En un mundo donde el individualismo nos ha llevado a la centralidad del yo: “yo elijo”, “yo decido”, “yo hago”, “yo soy el protagonista de mi propia historia”. ¿Cómo dejar “consumir mis energías espirituales? ¿Cómo permitir que algo o alguien nos robe nuestra capacidad de acción?. Edith renuncia a todo ello para entregar su porvenir, su futuro a la voluntad divina y además sin forzar la propia voluntad, es decir con una plena sintonía de voluntades. Hay una innegable resonancia del posicionamiento paulino: “ya no soy yo, es Cristo que vive en mí” (Gal 2, 20). Recordemos que Edith, como Saulo, vivió también un proceso de conversión del judaísmo al cristianismo. En el texto aparecen una serie de palabras clave que son como pinceladas vigorosas que definen un modo nuevo de entender la humanidad y la feminidad: “abandono” (confianza en un Ser superior); “experiencia” (no es fruto de la mera reflexión sino de la vivencia, y además una experiencia humilde “yo he experimentado un poco este estado”»); “novedad”, en el sentido cristiano del término, es algo llevado a plenitud; “irreductibilidad”, semejante experiencia no puede reducirse ni minimizarse, es algo grandioso; “íntima seguridad” (“sé de quien me he fiado”, 2Tim 1-12). En contra de lo que pudiera parecer, esa vivencia íntima nada tiene que ver con “la falta de vigor vital”, es lo más opuesto: es la fuente de un nuevo vigor.

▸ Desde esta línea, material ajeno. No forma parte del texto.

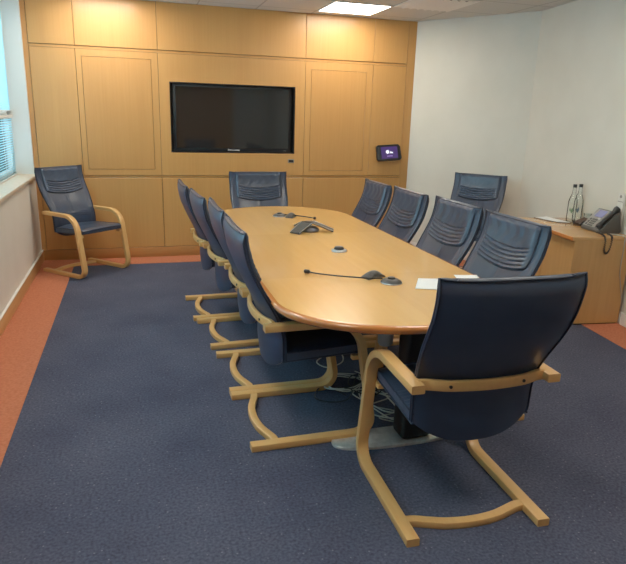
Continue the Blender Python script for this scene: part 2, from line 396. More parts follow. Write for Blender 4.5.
# recess lining around the television
bm = bm_new()
box(bm, 1.350, 1.356, -.0005, .12, 1.127, 1.839); box(bm, 2.686, 2.692, -.0005, .12, 1.127, 1.839); box(bm, 1.35, 2.69, -.0005, .12, 1.127, 1.133); box(bm, 1.35, 2.69, -.0005, .12, 1.833, 1.839)
obj('recess_lining', bm, M['black'], wb, 0)
bm = bm_new(); box(bm, 1.356, 2.686, .105, .119, 1.133, 1.833); obj('recess_back', bm, M['black'], wb, 0)

# white walls on the right and behind the camera
def wall_slab(p, q, n, name, m):
    bm = bm_new(); o = -n*.2
    prism(bm, [tuple(p), tuple(q), tuple(q+o), tuple(p+o)], 0, CEIL); return struct(name, bm, m, smooth=0)
wall_slab(Vector((XR, .0)) - dA*.0, CW, nA, 'wall_right_far', M['white_wall'])
wall_slab(CW, PB, nB, 'wall_right', M['white_wall'])
bm = bm_new(); box(bm, 3.3, PB.x+.2, YN-.2, YN, 0, CEIL); struct('wall_front', bm, M['white_wall'], smooth=0)
bm = bm_new(); box(bm, -.36, 3.3, YN-.2, YN, 0, CEIL); struct('wall_front_panelled', bm, M['wall_wood'], smooth=0)
def skirt(p, q, n, name):
    bm = bm_new(); o = n*.014
    prism(bm, [tuple(p), tuple(q), tuple(q+o), tuple(p+o)], 0, .10); struct(name, bm, M['white_trim'], smooth=0)
skirt(Vector((XR, 0)) + dA*.02, CW, nA, 'baseboard_right_far'); skirt(CW, PB, nB, 'baseboard_right')

# ------------------------------------------------------------------ ceiling lights and vent
def ceiling_light(cx, cy, label):
    t = thing('ceiling_light', label, 'ceiling light', (cx, cy, CEIL), 0, 'recessed ceiling light panels')
    bm = bm_new(); h = .295
    for a in ((-h, h, -h, -h+.014), (-h, h, h-.014, h), (-h, -h+.014, -h+.014, h-.014), (h-.014, h, -h+.014, h-.014)): box(bm, *a, -.007, 0)
    obj('frame', bm, M['white_trim'], t, 0)
    bm = bm_new(); box(bm, -h+.014, h-.014, -h+.014, h-.014, -.005, -.001); obj('diffuser', bm, M['diffuser'], t, 0)
ceiling_light(3.15, -.49, 'bright square light panel in the ceiling near the right end of the wood wall')
ceiling_light(.75, -.49, 'bright square light panel in the ceiling above the corner armchair')
for cx, w in ((.75, 'window'), (3.15, 'right')):
    ceiling_light(cx, -2.89, 'bright square ceiling light panel over the middle of the table, %s side' % w)
    ceiling_light(cx, -5.29, 'bright square ceiling light panel beyond the near end of the table, %s side' % w)
t = thing('ceiling_vent', 'square slatted air vent in the ceiling beside the light panel', 'vent', (3.75, -1.09, CEIL), PI/2)
bm = bm_new(); h = .295
for a in ((-h, h, -h, -h+.03), (-h, h, h-.03, h), (-h, -h+.03, -h+.03, h-.03), (h-.03, h, -h+.03, h-.03)): box(bm, *a, -.010, 0, .002, 1)
obj('frame', bm, M['white_trim'], t)
bm = bm_new(); box(bm, -h+.03, h-.03, -h+.03, h-.03, -.002, -.0005); obj('backing', bm, M['black'], t, 0)
for k in range(7):
    bm = bm_new(); y = -h + .06 + k*(2*h-.12)/6
    box(bm, -h+.03, h-.03, -.024, .024, -.001, .001, 0, 1, Matrix.Translation((0, y, -.012)) @ Matrix.Rotation(math.radians(28), 4, 'X')); obj('slat', bm, M['white_trim'], t, 0)

# ------------------------------------------------------------------ television, touch panel, socket
t = thing('television', 'large black flat television set into the wood wall recess', 'television', (2.021, .104, 1.133))
def at_tv(o): o.matrix_parent_inverse = Matrix.Translation((-2.021, -.104, -1.133)); return o
bm = bm_new(); box(bm, 1.385, 2.657, .055, .104, 1.139, 1.826, .004); at_tv(obj('casing', bm, M['black'], t))
bm = bm_new(); box(bm, 1.412, 2.630, .0515, .056, 1.175, 1.800); at_tv(obj('screen', bm, M['screen'], t, 0))
bm = bm_new(); box(bm, 1.955, 2.085, .050, .056, 1.147, 1.160, .002); at_tv(obj('badge', bm, M['silver'], t))
bm = bm_new(); box(bm, 2.58, 2.61, .0515, .056, 1.151, 1.156); at_tv(obj('status_light', bm, M['grey_light'], t, 0))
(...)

Otra palabra clave del texto es liberación. Edith fue una mujer interiormente libre: libre de preocupaciones, de obligaciones artificiales, de responsabilidades en lo que se refiere decisiones tomadas unilateralmente. Fue libre en su pensamiento, en su cultivo de la filosofía, en su decisión de abandonar el judaísmo, de entrar en el Carmelo, en fin, de entregar la propia vida en la cámara de gas.
Una vez llegado al punto de mayor aparente inactividad (el reposo en Dios) uno es capaz de lanzarse a la aventura de una actividad nueva: “una actividad y una fuerza que no son las mías”. La Biblia elogia la mujer fuerte (Proverbios 31, 10-31). A la luz de este texto de Edith Stein podemos entender que esta fortaleza no es el resultado de unas capacidades naturales, si no un verdadero don que se adquiere desde la aparente suma debilidad. “Es cuando soy débil cuando soy realmente fuerte” (2 Corintios 12, 1-10). “Porque lo que parece debilidad a los ojos de los hombres es fortaleza a los ojos de Dios” (Francisca Güell).
Concluye la que sería Santa Teresa Benedicta de la Cruz con una afirmación antropológica: “esta capacidad pasiva de recepción se encuentra en el fondo de la estructura de la persona.” El ser humano –hombre y mujer- es recepción. Cuanto más vacío estoy de mi mismo, más susceptible de llenarme del Otro. El asombro es el fundamento de todo quehacer filosófico. Pero hace falta un “renacimiento espiritual” para descubrirlo. En definitiva una dinámica de muerte y resurrección. Morir a la mujer vieja para nacer a la nueva. ¿No radica aquí la autenticidad del feminismo cristiano?